Retype every line from the start of the data down to and including the line with "(.78, .68, .36), .5, .12, 3)". Skip the pictures.

# # # #

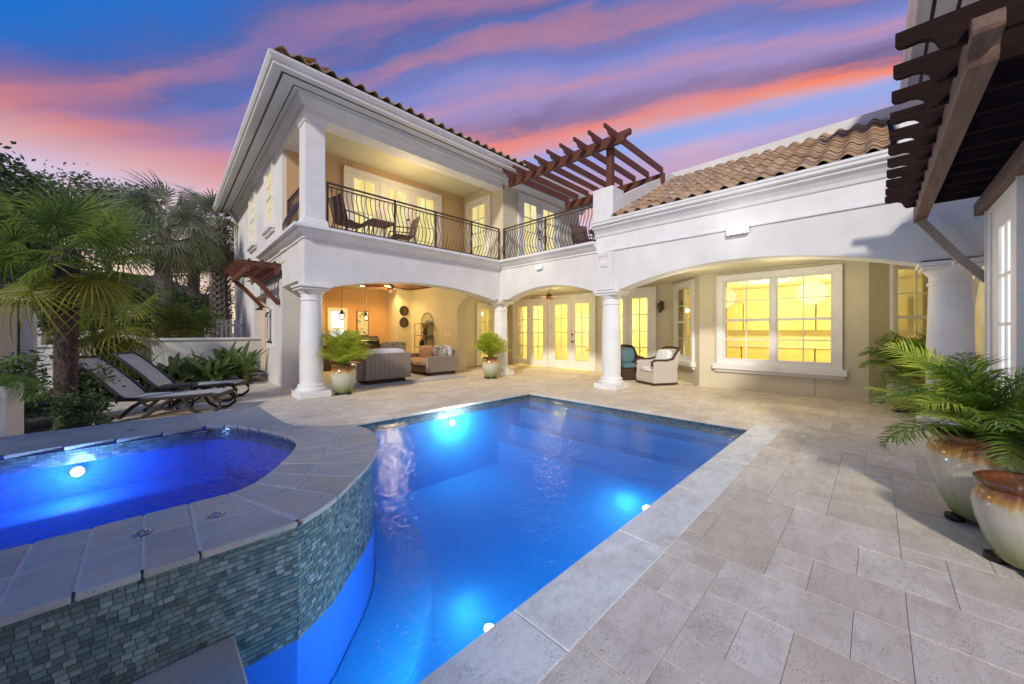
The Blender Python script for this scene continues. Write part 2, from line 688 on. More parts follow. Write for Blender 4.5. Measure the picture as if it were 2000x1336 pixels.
tg = NT('window_glass')
M['glass'] = tg.done(tg.node('ShaderNodeMixShader', {0: tg.math('ADD', tg.math('MULTIPLY', tg.node('ShaderNodeFresnel', {'IOR': 1.45}).outputs[0], .8), .02), 1: tg.node('ShaderNodeBsdfTransparent', {'Color': (.96, .97, .96)}).outputs[0], 2: tg.node('ShaderNodeBsdfGlossy', {'Roughness': .015}).outputs[0]}).outputs[0])
M['room'] = pmat('yellow_room_paint', (.86, .80, .54), .85, .08, 2)
M['roomceil'] = pmat('room_ceiling_paint', (.80, .74, .50), .85, .04, 2)
M['cabinet'] = pmat('honey_cabinet', (.78, .68, .36), .5, .12, 3)


def rooftile():
    t = NT('clay_roof_tile')
    r = t.rand()
    c = t.ramp(r, [(0.0, (.42, .25, .13)), (.3, (.55, .36, .20)), (.6, (.50, .315, .17)), (.85, (.62, .43, .25)), (1.0, (.32, .21, .14))])
    f = t.noise(t.coords(), 7, 4, .6)
    c = t.mix(t.ramp(f, [(.45, 0.0), (.8, .6)]), c, (.22, .17, .13))
    return t.done(t.bsdf(c, .8, t.bump(f, .3, .01), .2))


M['tile'] = rooftile()
M['mortar'] = pmat('dark_mortar', (.06, .05, .045), .95, .2, 9)


def glaze():
    t = NT('drip_glazed_ceramic')
    g = t.node('ShaderNodeTexCoord').outputs['Generated']
    sp = t.node('ShaderNodeSeparateXYZ', {0: g})
    x = t.math('SUBTRACT', sp.outputs[0], .5)
    y = t.math('SUBTRACT', sp.outputs[1], .5)
    ang = t.math('ARCTAN2', y, x)
    cv = t.node('ShaderNodeCombineXYZ', {0: t.math('MULTIPLY', t.math('COSINE', ang), 3.2), 1: t.math('MULTIPLY', t.math('SINE', ang), 3.2), 2: t.math('MULTIPLY', sp.outputs[2], .7)}).outputs[0]
    dr = t.noise(cv, 3.0, 4, .6)
    fine = t.noise(cv, 9.0, 3, .6)
    zz = t.math('ADD', sp.outputs[2], t.math('MULTIPLY', t.math('SUBTRACT', dr, .5), .28))
    c = t.ramp(zz, [(.0, (.16, .20, .06)), (.16, (.26, .31, .13)), (.38, (.46, .47, .34)), (.58, (.58, .56, .44)), (.72, (.56, .50, .34)), (.79, (.50, .26, .055)), (.88, (.22, .075, .022)), (1.0, (.15, .05, .02))])
    c = t.mix(t.ramp(fine, [(.52, 0.0), (.75, .5)]), c, (.30, .27, .17))
    return t.done(t.bsdf(c, .14, t.bump(dr, .1, .01), .6))


M['glaze'] = glaze()
M['frond'] = leafmat('palm_frond', (.06, .13, .02), (.22, .33, .045), .45)
M['frondlime'] = leafmat('lime_frond', (.25, .37, .04), (.60, .64, .10), .5)
M['fan'] = leafmat('fan_leaf', (.05, .11, .022), (.22, .28, .045), .42)
M['fanold'] = leafmat('yellowing_fan_leaf', (.09, .14, .02), (.34, .33, .05), .45)
M['fangrey'] = leafmat('grey_green_fan_leaf', (.13, .155, .09), (.34, .35, .20), .4)
M['leafdark'] = leafmat('dark_leaf', (.035, .065, .028), (.12, .17, .055), .35)
M['leafmid'] = leafmat('mid_leaf', (.08, .12, .05), (.23, .26, .11), .38)
M['leafbroad'] = leafmat('broad_leaf', (.06, .13, .035), (.30, .38, .12), .35, .3)
M['bark'] = pmat('fibrous_bark', (.075, .052, .040), .95, .4, 14, .8, 40, bdist=.02)
M['barkgrey'] = pmat('grey_bark', (.16, .135, .115), .95, .35, 10, .8, 30, bdist=.02)
M['loungeframe'] = pmat('brown_resin', (.030, .024, .022), .45, .15, 10)
M['sling'] = pmat('taupe_sling', (.46, .43, .39), .8, .08, 5, .3, 220, bdist=.002)
M['cushion'] = pmat('mauve_cushion', (.38, .25, .22), .9, .08, 6, .2, 120)
M['white_fabric'] = pmat('white_fabric', (.74, .75, .76), .9, .04, 6, .2, 120)
M['teal'] = pmat('teal_fabric', (.10, .19, .22), .9, .1, 8, .2, 120)
M['rug'] = pmat('grey_rug', (.42, .42, .43), .95, .12, 9)
M['brownsling'] = pmat('brown_sling', (.16, .085, .06), .8, .1, 8)
M['stone'] = pmat('fireplace_stone', (.24, .19, .14), .9, .35, 5, .8, 14, piece=.4, bdist=.02)
M['terracotta'] = pmat('terracotta', (.30, .12, .06), .8, .2, 8)


def wickermat(name, col, sc=46):
    t = NT(name)
    v = t.coords(shift=False)
    w1 = t.node('ShaderNodeTexWave', {'Vector': v, 'Scale': sc / 2, 'Distortion': .6, 'Detail': 1.0}, bands_direction='Z').outputs['Fac']
    w2 = t.node('ShaderNodeTexWave', {'Vector': v, 'Scale': sc / 5, 'Distortion': .3}, bands_direction='DIAGONAL').outputs['Fac']
    k = t.math('MULTIPLY', w1, t.math('ADD', .45, t.math('MULTIPLY', w2, .55)))
    c = t.mix(t.ramp(k, [(.05, 0.0), (.5, 1.0)]), mul(col, .45), mul(col, 1.1))
    return t.done(t.bsdf(c, .6, t.bump(k, .7, .008), .3))


M['wickergrey'] = wickermat('grey_wicker', (.40, .335, .27))
M['wickerlight'] = wickermat('pale_wicker', (.80, .72, .65), 60)
M['wickerdark'] = wickermat('dark_wicker', (.10, .055, .04), 60)


def pattern_fabric(name, a, b, sc):
    t = NT(name)
    v = t.coords(shift=False)
    f = t.node('ShaderNodeTexVoronoi', {'Vector': v, 'Scale': sc}, feature='F1').outputs['Distance']
    return t.done(t.bsdf(t.mix(t.ramp(f, [(.34, 0.0), (.44, 1.0)]), a, b), .9, None, .2))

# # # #

### [IN RESPONSE]
The Blender Python script for this scene continues. Write part 2, from line 688 on. More parts follow. Write for Blender 4.5. Measure the picture as if it were 2000x1336 pixels.
tg = NT('window_glass')
M['glass'] = tg.done(tg.node('ShaderNodeMixShader', {0: tg.math('ADD', tg.math('MULTIPLY', tg.node('ShaderNodeFresnel', {'IOR': 1.45}).outputs[0], .8), .02), 1: tg.node('ShaderNodeBsdfTransparent', {'Color': (.96, .97, .96)}).outputs[0], 2: tg.node('ShaderNodeBsdfGlossy', {'Roughness': .015}).outputs[0]}).outputs[0])
M['room'] = pmat('yellow_room_paint', (.86, .80, .54), .85, .08, 2)
M['roomceil'] = pmat('room_ceiling_paint', (.80, .74, .50), .85, .04, 2)
M['cabinet'] = pmat('honey_cabinet', (.78, .68, .36), .5, .12, 3)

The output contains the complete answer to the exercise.